The problem with this model is that it is mostly dead in the First World even though we slavishly follow it in India. For a start, Intercontinental, Hilton and Sheraton have changed owners so often that they no longer have the same objectives or style of functioning as they did when they first expanded out of America.
Also there has been a fundamental change in many of the overseas markets where the American chains operate. Till about five years ago, for instance, you could argue that hotel restaurants served a purpose because the local standalone scene had not developed in such countries as India (or in Thailand or Bali or Singapore). That’s not true any longer. The best food in most Asian cities is to be found outside of hotels. In India, not only do most hotel restaurants range from bad to mediocre, they are also much more expensive than their stand-alone counterparts.
So why do new hotels in India keep opening restaurants? Some of it is stupidity and Pavlovian conditioning. But, to be fair, hoteliers may also be misled by the examples of iconic hotels with great restaurant brands. There is no case for closing down say, Bukhara or House of Ming or 360. All of them do very well and have dedicated followings.
But they are the exceptions. In India’s big cities, less than 25 per cent of hotel restaurants serve any purpose. The rest just take up space. It is hard to think of more than a handful of hotel restaurants that have opened in the last five years that are any good, let alone truly memorable. Many of them only show a profit because of creative accounting that does not take into account the true cost of the space utilised, air-conditioning etc. If you used the same principles as standalones do while measuring costs, many hotel restaurants would be huge loss-makers.
Is there a way out? Well, yes.

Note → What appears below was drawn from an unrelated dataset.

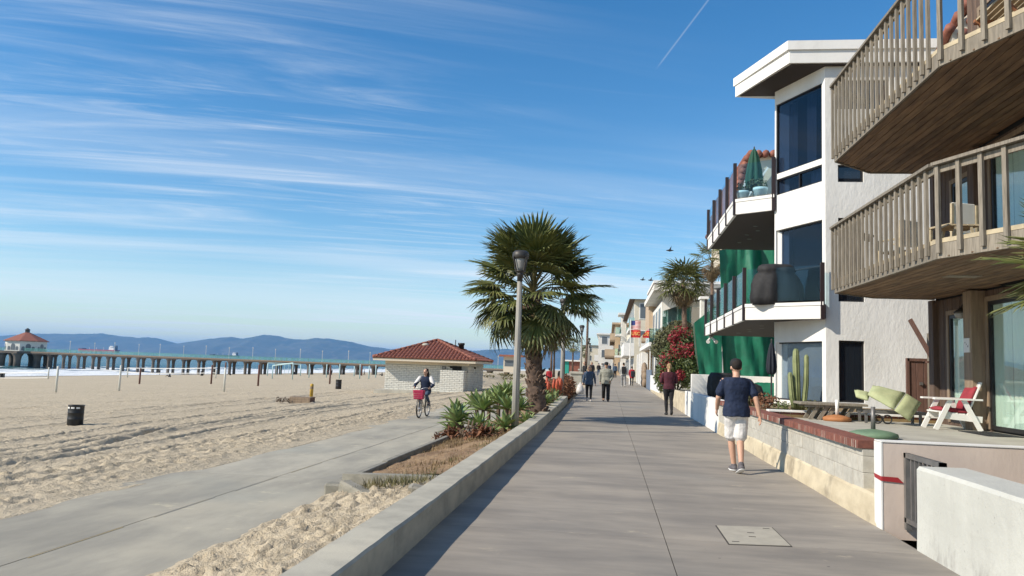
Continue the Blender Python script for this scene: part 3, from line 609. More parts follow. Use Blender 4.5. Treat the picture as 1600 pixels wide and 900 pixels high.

This is not an Indian-specific problem. Hotels all over the world have coped with the growth of the standalone sector in different ways.
The most common (and usually successful) approach is to invite the standalone sector in. Around two decades ago, The Connaught in London handed over its food (including room service) to Gordon Ramsay. (Ramsay has since been replaced but the principle endures.) In Paris, most great hotels count on restaurants run by chefs like Alain Ducasse who built their reputations at standalones. Even in Dubai, following the success of the original Atlantis, every fancy new hotel invites a great chef (say, Heston Blumenthal) or a great brand (say, Nobu) to open a restaurant on the premises.
Another solution is simply to reduce the number of restaurants. Turn them into banquet spaces instead: shaadi-crazy Indians will fill them up and, going forward banquet revenue will outpace restaurant revenue.
Or simply reproduce your own successful restaurants at other properties as ITC has always done with Peshawari, Dum Pukth and the rest. The Taj is now trying the same approach with House of Ming and Loya.
But we still have to shake off the Hilton-Intercontinental legacy and stop seeing hotels as places where visiting Americans can get clean drinking water and eat safely without ever having to step outside the property. Because that’s what we are still doing, whether we recognise it or not.
Nor do we see the future when it is staring us in the face. Consider all the newer hotels. Isn’t it odd that Delhi’s Aerocity complex which has over a dozen hotels has only two hotel restaurants worth eating at? Or look at cities with booming restaurant scenes. I ate my way through Bangalore recently and the food was terrific. But easily the worst and most highly priced meal I had was at Le Cirque at the Leela Palace.
Eventually the logic of economics will force hoteliers to re-examine their conditioning. But the smart ones are already rethinking the old restaurant-heavy five-star model.